When all the youth had left, she started distributing Viagra after instructing the crowd on how to use the pills. The men were stampeding to get some of these libido – enhancing drugs which, by law, could only be obtained by prescription by a doctor.

Ironically, the Minister had warned men to desist from abusing women and girls: “We will not hesitate to deal with those who find pleasure in abusing young girls. That should change and I am not going to tolerate it … all those who abuse women deserve to be in jail.”

In the Philippines, Leni Robredo advised the voters: “Keep the gifts but follow your heart”. She was campaigning against her moneyed rival and won a landslide victory, after her husband Interior Secretary, Jesse Robredo’s death.

The NDC in an answer to vote – buying refutes the allegation and Kwakye Ofosu says the gifts and paraphernalia they give people on their campaign are for marketing and publicity purposes only. They should be called “publicity efforts” and not what the NPP “try to make it look like”.

Kwakye Ofosu adds: “So you see that there would be branded head pans or branded sewing machines that we would give to selected groups, it’s a way of achieving further publicity… I would like to believe that people give their votes either way on more substantive reasoning, like their welfare, how they perceive other parties to have performed against another”.

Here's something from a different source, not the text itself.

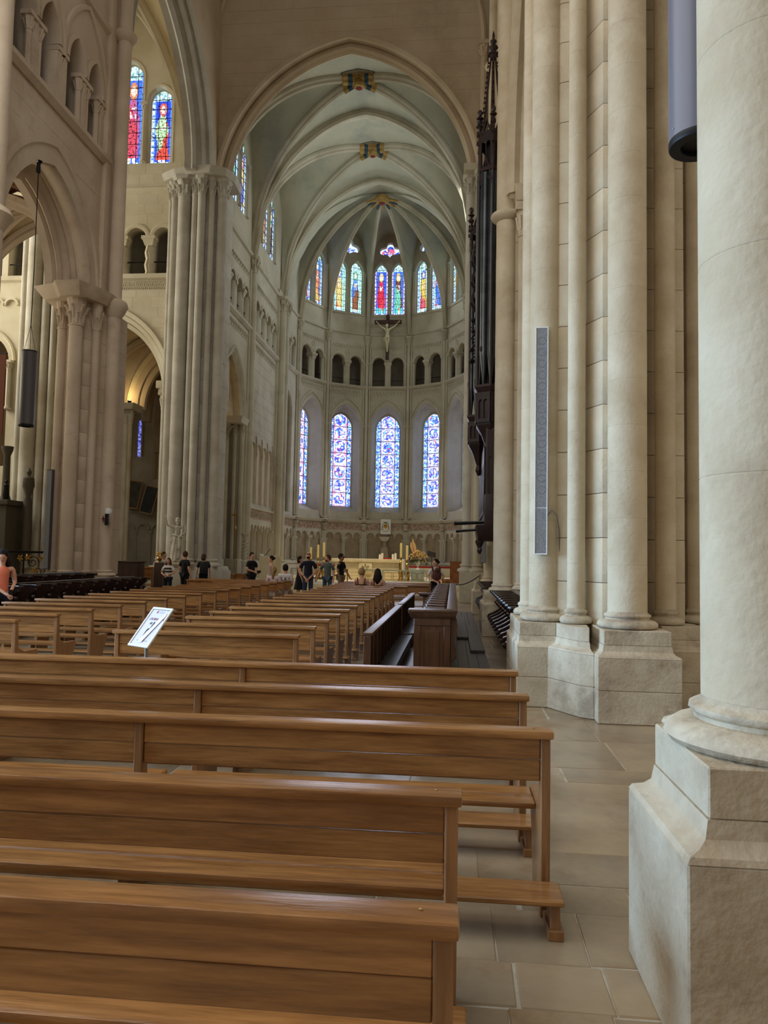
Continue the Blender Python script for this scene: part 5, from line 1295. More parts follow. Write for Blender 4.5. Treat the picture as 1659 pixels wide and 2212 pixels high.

However, an NDC communicator did not help matters when he argued that the pans distributed to the people at Cape Coast were not branded on arrival. It was the people who received them who branded them themselves! Do we need to believe everything that has been said? Do we have to be gullible? Remember the saying: “Beware the Greeks bearing gifts”.

The story: Troy had been under siege for ten years from the Grecian armies, after the Trojan prince had eloped with the wife of Menelaus, the Spartan king. The decade – long war had seen the deaths of thousands of soldiers; however, the stone walls of Troy made it impenetrable.

Odysseus, the Grecian warrior king hatched a plan to put soldiers in a wooden horse and left at the gates of Troy. The Trojans believing the war was over, and that the horse was a gift to them, wheeled it into Troy. In the night, the Greek soldiers came out of the belly of the horse, opened the gates of Troy ran over and destroyed the city. The Trojans had ignored the warning of the priest, Laocoon: “Timeo Danaos et dona ferentes” translated as: “I fear the Greeks, even those bearing gifts”.